Washington General Store will have its 4th Annual Customer Appreciation Day tomorrow, Friday, Feb. 22. The event will include door prizes and treats throughout the day. Sean, Amy and the crew are proud and grateful for the success of Washington General and hope everyone will stop in tomorrow and join the fun. The General has become an important feature in our little town, so this is also a chance to say a thank-you right back. Be there if you can.

Gibbs book group

Tonight, Feb. 21, at 7 p.m. the book group at Gibbs Library will meet to discuss “The Library Book” by Susan Orlean. Everyone is welcome to sit in on the book group. Coming up for the March 21 discussion is “These Truths,” a revisit to American history from historian Jill Lapore, that comes at a good time to be reminding ourselves of our country’s past.

Genealogy at Gibbs

Back by popular demand is family historian Cheryl Swift, who will conduct a genealogy how-to session tomorrow, Friday, Feb. 22, at 10 a.m. in the Bryant Room. This event is free and everyone is welcome. Many thanks to Washington Historical Society for arranging it.

Tour of EcoMaine

It was a fantastic trip! Washington’s two Tri-County Solid Waste Management Organization board members, Norman Casas and Charlotte Henderson, attended EcoMaine’s educational tour Feb. 7. Tri-County’s Somerville’s rep, Elaine Porter, and Appleton’s Peter Beckett also attended. EcoMaine in Portland is a primary processor of waste transferred out of our Union facility. Manager Matt Grondin and educator Katrina Venhuizen gave presentations about how the facility works, explained the sorting process and described how sensitive recycling operations are. The complexity of it is truly mind-boggling. There are many unique materials that can’t be combined with any other, which makes separating a very precise operation in order for recycling to work.

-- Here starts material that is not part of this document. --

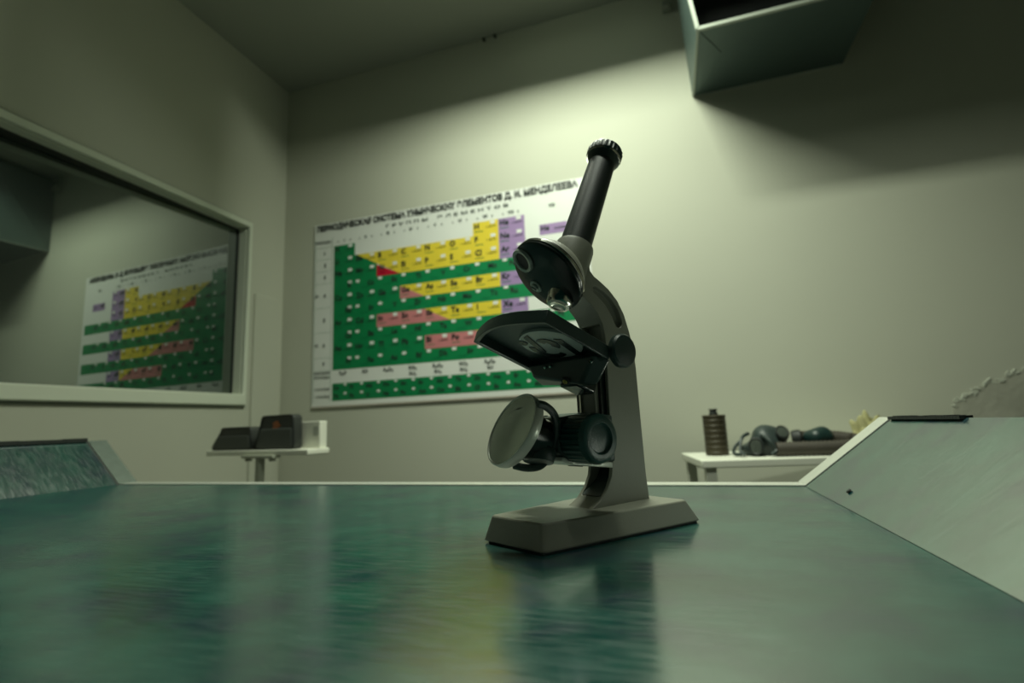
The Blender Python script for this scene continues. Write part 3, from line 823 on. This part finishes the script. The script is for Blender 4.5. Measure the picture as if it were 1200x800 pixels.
fork = smooth_path([(0.1020, 0.0245, 0.1020), (0.0955, 0.025, 0.1005), (0.0865, 0.0235, 0.0950), (0.0800, 0.019, 0.0865), (0.0775, 0.014, 0.0760), (0.0790, 0.008, 0.0640), (0.083, 0.002, 0.0560), (0.088, -0.008, 0.0540), (0.094, -0.018, 0.0560)], 6)
tube(bm, fork, 0.0030, 10)
mput('fork', bm, M['black'])
bm = bmesh.new(); lathe(bm, [(0, 0), (0.0125, 0), (0.0135, 0.003), (0.0115, 0.010), (0, 0.011)], frame_to((0.3, 0.15, -1), (0.0855, 0.004, 0.0685)), 40)
mput('fork_hub', bm, M['black'])
bm = bmesh.new(); lathe(bm, [(0, -0.012), (0.010, -0.012), (0.010, 0.014), (0, 0.014)], frame_to((1, 0, 0), (0.082, 0, 0.076)), 32)
mput('fork_pivot', bm, M['gloss_black'])

# ------------------------------------------------------------------ left side table with two cases and a carton
SZ = -0.0585
A_ = Vector((-1.625, 1.445)); d_ = Vector((1, -0.17)).normalized(); nb = Vector((-d_.y, d_.x))
def along(s, t): p = A_ + d_ * s + nb * t; return (p.x, p.y)
LS, DS = 0.520, 0.090
st = empty('side_table', (*along(LS / 2, DS / 2), FZ), math.atan2(d_.y, d_.x), 'white narrow table on one post in the left corner below the window edge', 'table')
bpy.context.view_layer.update()
def local_rect(x0, x1, y0, y1): return [(x0, y0), (x1, y0), (x1, y1), (x0, y1)]
bm = bmesh.new(); prism(bm, local_rect(-LS / 2, LS / 2, -DS / 2, DS / 2), 'z', SZ - 0.018 - FZ, SZ - FZ)
put('tabletop', bm, M['white_paint'], st, bevel=0.003)
bm = bmesh.new(); box(bm, (0.03, -0.04, (SZ - 0.018 - FZ) / 2 + 0.01), (0.022, 0.022, SZ - 0.02 - FZ - 0.02))
put('post', bm, mat('post_paint', (0.34, 0.36, 0.29), 0.5), st, bevel=0.002)
bm = bmesh.new(); box(bm, (0.03, -0.04, SZ - 0.022 - FZ), (0.16, 0.03, 0.010)); box(bm, (-0.03, -0.04, SZ - 0.03 - FZ), (0.014, 0.02, 0.014)); box(bm, (0.09, -0.04, SZ - 0.03 - FZ), (0.014, 0.02, 0.014))
put('support_plate', bm, mat('plate_paint', (0.40, 0.42, 0.34), 0.5), st, bevel=0.002)
bm = bmesh.new(); lathe(bm, [(0, 0), (0.16, 0), (0.16, 0.006), (0.02, 0.02), (0, 0.02)], Matrix.Translation((0.03, -0.04, 0)), 40); put('foot', bm, M['steel'], st)
ang_s = math.atan2(d_.y, d_.x)
M['case'] = mat('black_case_leather', (0.030, 0.034, 0.031), 0.5, bump=0.4, bscale=250, vary=0.2, vscale=40)
M['case_lit'] = mat('lit_case_grey', (0.085, 0.095, 0.085), 0.7, bump=0.5, bscale=400)  # paler tone for the light on the lower case fronts
def case(s, t, w, h, dp, lean, label, emblem, skew):
    e_ = empty('carrying_case', (*along(s, t), SZ), ang_s, label, 'case', 'black cases on the side table')
    bm = bmesh.new()
    # body profile in XZ, rounded
    def shape(w, h, sk, r):
        P = []
        for (cx_, cz_, a0) in ((w / 2 - r, r, -90), (w / 2 - r - sk * 0.15, h - r, 0), (-w / 2 + r + sk, h - r, 90), (-w / 2 + r, r, 180)):
            for k in range(5):
                t_ = math.radians(a0 + 90 * k / 4); P.append((cx_ + r * math.cos(t_), cz_ + r * math.sin(t_)))
        return P
    prism(bm, shape(w, h, skew, 0.014), 'y', -dp / 2, dp / 2)
    put('body', bm, M['case'], e_, bevel=0.005, seg=3)
    bm = bmesh.new()
    P = [(x * 0.92, 0.006 + z * 0.56) for x, z in shape(w, h, skew * 0.55, 0.012)]
    prism(bm, P, 'y', -dp / 2 - 0.004, -dp / 2 + 0.004)
    put('lit_lower_front', bm, M['case_lit'], e_, bevel=0.003)  # light on the lower front, built as a grey slab
    bm = bmesh.new()
    pth = [(x, -dp / 2 - 0.001, z) for x, z in shape(w * 0.985, h * 0.985, skew, 0.014)]; pth.append(pth[0])
    tube(bm, pth, 0.0022, 6); put('piping', bm, M['rubber'], e_)
    if emblem:
        bm = bmesh.new(); lathe(bm, [(0, 0.001), (0.013, 0.0008), (0.014, 0), (0, 0)], frame_to((0, -1, 0), (0.008, -dp / 2 - 0.0005, h * 0.70)), 24)
        for k in range(5):
            t_ = k * 1.257; box(bm, (0.008 + 0.017 * math.cos(t_), -dp / 2 - 0.0006, h * 0.70 + 0.012 * math.sin(t_)), (0.007, 0.001, 0.006))
        em = put('badge', bm, mat('orange_badge', (0.38, 0.11, 0.03), 0.5), e_); em['label'] = 'rusty orange badge'
    return e_
case(0.128, 0.030, 0.215, 0.080, 0.040, 0, 'low black case lying at the left end of the white side table', False, 0.045)
case(0.348, 0.030, 0.190, 0.114, 0.036, 0, 'taller black case with an orange badge, right of the low one', True, 0.028)
ct = empty('cardboard_carton', (*along(0.440, 0.072), SZ), ang_s, 'plain white carton with a grey square label behind the badged case', 'box')
bm = bmesh.new(); box(bm, (0, 0, 0.044), (0.140, 0.030, 0.088)); put('carton_body', bm, M['white_paint'], ct, bevel=0.002)
bm = bmesh.new(); box(bm, (0.052, -0.0153, 0.056), (0.024, 0.0008, 0.030)); put('sticker', bm, mat('grey_sticker', (0.42, 0.44, 0.38), 0.6), ct, smooth=False)

# ------------------------------------------------------------------ right side table with canister and gas mask
RZ_ = -0.130
B_ = Vector((0.0645, 1.545)); e_ = Vector((math.cos(math.radians(9)), math.sin(math.radians(9)))); f_ = Vector((-e_.y, e_.x))
def ralong(s, t): p = B_ + e_ * s + f_ * t; return (p.x, p.y)
LR, DR = 0.66, 0.32
ang_r = math.radians(9)
rt = empty('low_white_table', (*ralong(0, 0), FZ), ang_r, 'long white table by the back wall carrying the canister and gas mask', 'table')
bm = bmesh.new(); prism(bm, local_rect(0, LR, 0, DR), 'z', RZ_ - 0.022 - FZ, RZ_ - FZ); put('tabletop', bm, M['white_paint'], rt, bevel=0.003)
for x in (0.026, LR - 0.026):
    for y in (0.022, DR - 0.022):
        bm = bmesh.new(); box(bm, (x, y, (RZ_ - 0.022 - FZ) / 2), (0.030, 0.026, RZ_ - 0.022 - FZ)); put('leg', bm, M['white_paint'], rt, bevel=0.002)
bm = bmesh.new(); box(bm, (LR / 2, DR - 0.022, RZ_ - 0.035 - FZ), (LR - 0.09, 0.016, 0.026)); put('apron', bm, M['white_paint'], rt, bevel=0.002)
M['olive'] = mat('olive_brown_tin', (0.055, 0.046, 0.026), 0.5, 0.2, vary=0.2, vscale=20)
# canister
cp = ralong(0.085, 0.175)
cn = empty('filter_canister', (*cp, RZ_), 0, 'brown ribbed gas mask filter tin standing at the left of the table', 'canister')
bm = bmesh.new()
prof = [(0, 0), (0.040, 0), (0.0425, 0.003)]
for k in range(7):
    z = 0.012 + k * 0.0185
    prof += [(0.0425, z - 0.002), (0.0440, z), (0.0425, z + 0.002)]
prof += [(0.0425, 0.134), (0.0445, 0.137), (0.0430, 0.141), (0.036, 0.142), (0, 0.142)]
lathe(bm, prof, None, 48); put('tin_body', bm, M['olive'], cn)
bm = bmesh.new(); lathe(bm, [(0, 0.141), (0.016, 0.141), (0.016, 0.150), (0.013, 0.152), (0.013, 0.158), (0.0165, 0.159), (0.0165, 0.163), (0, 0.163)], None, 32, teeth=1, tooth=0.002, trange=(5, 6))
put('threaded_neck', bm, M['gasket'], cn)
cn.scale = (0.80, 0.80, 0.88)
# gas mask lying on the table
mp = ralong(0.245, 0.13)
gm = empty('gas_mask', (*ralong(0.215, 0.13), RZ_), 0, 'grey green rubber gas mask with a long ribbed hose lying beside the tin', 'gas mask')
M['mask'] = mat('mask_rubber', (0.030, 0.045, 0.042), 0.45, bump=0.3, bscale=90, vary=0.3, vscale=25)
bm = bmesh.new()
r_ = bmesh.ops.create_uvsphere(bm, u_segments=40, v_segments=24, radius=1.0)
for v in bm.verts:
    x, y, z = v.co
    zz = z if z > -0.55 else -0.55
    bulge = 1 + 0.16 * math.sin(3.1 * x + 1) * math.cos(2.3 * y) + 0.10 * math.sin(5 * x + 3 * z)
    v.co = Vector((x * 0.098 * bulge, y * 0.060 * bulge, (zz + 0.55) * 0.050 * (1 + 0.25 * x) * bulge))
put('facepiece', bm, M['mask'], gm)
def eyep(x, y, z, d, r=0.024):
    bm = bmesh.new(); lathe(bm, [(0, -0.014), (r, -0.014), (r * 1.08, -0.004), (r * 1.08, 0.004), (r * 0.95, 0.006), (r * 0.82, 0.004)], frame_to(d, (x, y, z)), 32)
    e1 = put('eyepiece_ring', bm, M['rubber'], gm)
    bm = bmesh.new(); lathe(bm, [(0, 0.006), (r * 0.5, 0.0055), (r * 0.83, 0.004), (r * 0.83, 0.0), (0, 0.0)], frame_to(d, (x, y, z)), 32)
    put('lens', bm, mat('mask_lens', (0.12, 0.14, 0.12), 0.08, 0.5), e1)
eyep(-0.045, -0.066, 0.029, (-0.25, -1, 0.25)); eyep(0.055, -0.050, 0.066, (0.1, -0.8, 0.7), 0.022)
bm = bmesh.new()
for pth in ([(-0.09, -0.03, 0.045), (-0.115, -0.045, 0.03), (-0.125, -0.055, 0.010), (-0.10, -0.075, 0.007)], [(-0.06, -0.02, 0.065), (-0.09, -0.06, 0.055), (-0.105, -0.085, 0.02), (-0.09, -0.095, 0.007)], [(-0.02, -0.05, 0.06), (0.0, -0.085, 0.045), (0.02, -0.09, 0.02), (0.0, -0.10, 0.008)]):
    tube(bm, smooth_path(pth, 5), 0.0055, 8)
put('head_strap', bm, M['mask'], gm)
bm = bmesh.new(); lathe(bm, [(0, -0.02), (0.024, -0.02), (0.027, -0.012), (0.027, 0.010), (0.021, 0.016), (0, 0.016)], frame_to((1, -0.2, 0.1), (0.110, -0.030, 0.045)), 32)
put('valve_housing', bm, M['rubber'], gm)
M['hose'] = mat('brown_hose_rubber', (0.060, 0.052, 0.040), 0.65, bump=0.4, bscale=150, vary=0.2, vscale=20)
hp = smooth_path([(0.02, -0.085, 0.021), (0.10, -0.080, 0.021), (0.19, -0.072, 0.021), (0.27, -0.058, 0.022), (0.322, -0.018, 0.026), (0.318, 0.035, 0.036), (0.26, 0.050, 0.044), (0.20, 0.040, 0.046), (0.14, 0.020, 0.046)], 12)
bm = bmesh.new(); tube(bm, hp, 0.0205, 20, ribs=0.13); put('ribbed_hose', bm, M['hose'], gm, angle=60)
bm = bmesh.new(); r_ = bmesh.ops.create_uvsphere(bm, u_segments=32, v_segments=18, radius=1.0)
for v in bm.verts:
    x, y, z = v.co; b_ = 1 + 0.1 * math.sin(4 * x) * math.cos(3 * y)
    v.co = Vector((0.185 + x * 0.052 * b_, -0.022 + y * 0.036 * b_, 0.048 + z * 0.030 * b_))
put('chin_pouch', bm, mat('dark_green_rubber', (0.010, 0.030, 0.027), 0.4), gm)
gm.scale = (0.76, 0.9, 1.0)
# crumpled cloth
bm = bmesh.new(); r_ = bmesh.ops.create_icosphere(bm, subdivisions=4, radius=1.0)
for v in bm.verts:
    x, y, z = v.co; k = 1 + 0.22 * math.sin(7 * x + 2 * z) * math.cos(6 * y) + 0.12 * math.sin(13 * z + 4 * y)
    v.co = Vector((x * 0.040 * k, y * 0.032 * k, (max(z, -0.6) + 0.6) * 0.040 * k))
cl = put('cleaning_cloth', bm, mat('yellowish_cloth', (0.42, 0.40, 0.20), 0.85), None, angle=80)
q = ralong(0.525, 0.17); cl.location = (q[0], q[1], RZ_); cl.scale = (1.1, 1, 1.5)
tag(cl, 'crumpled yellowish cloth past the hose at the right end of the table', 'cloth')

EcoMaine – like TCSWMO – is a nonprofit and has to make the process pay for itself by selling or exchanging its products. This is a huge challenge, especially since several Asian countries no longer accept certain common plastics. Mountains of trash and bundles of colored plastics bigger than my Honda are a sight to see, for sure. A couple of easy take-aways from this information-packed tour are these: don’t try to fudge in a few little items that don’t belong in the batch. Those misfits turn that batch into trash rather than a recyclable. Secondly, if in doubt about what to do with some material, check it out at ecomaine.com/recyclopedia.

Ninety years young

Henry Walter Sainio’s 90th birthday party will take place at Gibbs Library Saturday, March 2, between 2 and 3:30 p.m. Everyone is invited to stop by, wish him well and have some birthday cake. Henry’s parents, Svante and Alina Sainio, came from Finland to Washington Heights (New York City), where Henry was born March 1, 1929. Like many immigrants, Svante and Alina saved to buy a place in the country, and with Henry and his siblings, Helen, twins Lily and Alina, and brother Sulo, they moved to Calderwood Road in Washington July 3, 1932.

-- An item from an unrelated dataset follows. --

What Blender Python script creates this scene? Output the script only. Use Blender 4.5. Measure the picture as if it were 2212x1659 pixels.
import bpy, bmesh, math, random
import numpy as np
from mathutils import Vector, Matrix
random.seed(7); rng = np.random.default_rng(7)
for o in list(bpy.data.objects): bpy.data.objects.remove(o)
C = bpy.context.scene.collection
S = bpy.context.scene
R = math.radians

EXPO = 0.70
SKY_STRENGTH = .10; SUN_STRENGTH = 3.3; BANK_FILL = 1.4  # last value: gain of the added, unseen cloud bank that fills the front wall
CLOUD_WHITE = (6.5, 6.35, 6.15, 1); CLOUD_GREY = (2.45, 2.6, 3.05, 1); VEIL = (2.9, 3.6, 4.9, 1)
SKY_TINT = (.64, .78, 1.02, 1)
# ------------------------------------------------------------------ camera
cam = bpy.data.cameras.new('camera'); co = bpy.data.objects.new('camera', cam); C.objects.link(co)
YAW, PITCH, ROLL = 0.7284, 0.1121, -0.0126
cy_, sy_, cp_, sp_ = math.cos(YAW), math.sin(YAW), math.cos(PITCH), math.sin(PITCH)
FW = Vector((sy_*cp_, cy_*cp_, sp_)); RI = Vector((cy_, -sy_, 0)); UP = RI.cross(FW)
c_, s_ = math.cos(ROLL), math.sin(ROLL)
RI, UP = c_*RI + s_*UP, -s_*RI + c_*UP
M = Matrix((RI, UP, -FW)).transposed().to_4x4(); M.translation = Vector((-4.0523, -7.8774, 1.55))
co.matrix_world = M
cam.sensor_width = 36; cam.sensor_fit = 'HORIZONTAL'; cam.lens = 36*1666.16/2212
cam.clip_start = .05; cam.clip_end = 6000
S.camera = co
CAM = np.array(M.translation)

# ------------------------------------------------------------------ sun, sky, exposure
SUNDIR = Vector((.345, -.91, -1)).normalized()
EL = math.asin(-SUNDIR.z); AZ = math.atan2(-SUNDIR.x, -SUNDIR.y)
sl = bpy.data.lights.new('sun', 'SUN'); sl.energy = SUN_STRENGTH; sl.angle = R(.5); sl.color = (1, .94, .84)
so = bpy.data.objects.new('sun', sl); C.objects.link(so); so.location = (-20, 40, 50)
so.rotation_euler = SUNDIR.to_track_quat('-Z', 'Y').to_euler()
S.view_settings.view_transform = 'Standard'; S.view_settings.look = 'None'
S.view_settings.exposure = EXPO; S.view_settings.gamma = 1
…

Henry’s father and sister, Lily, died of tuberculosis in 1937. Older siblings took over the farm and Henry went with his mother to Rhode Island and later Cape Cod, where she found work. In the summer, Alina worked at Stetson’s Camp in Jefferson, where Henry was a popular busboy. He attended Hodge School (where he first saw a girl named Dorothy). Later he joined the Army.and was stationed at Fort Ruckers, Ala., where he was a cook and military policeman.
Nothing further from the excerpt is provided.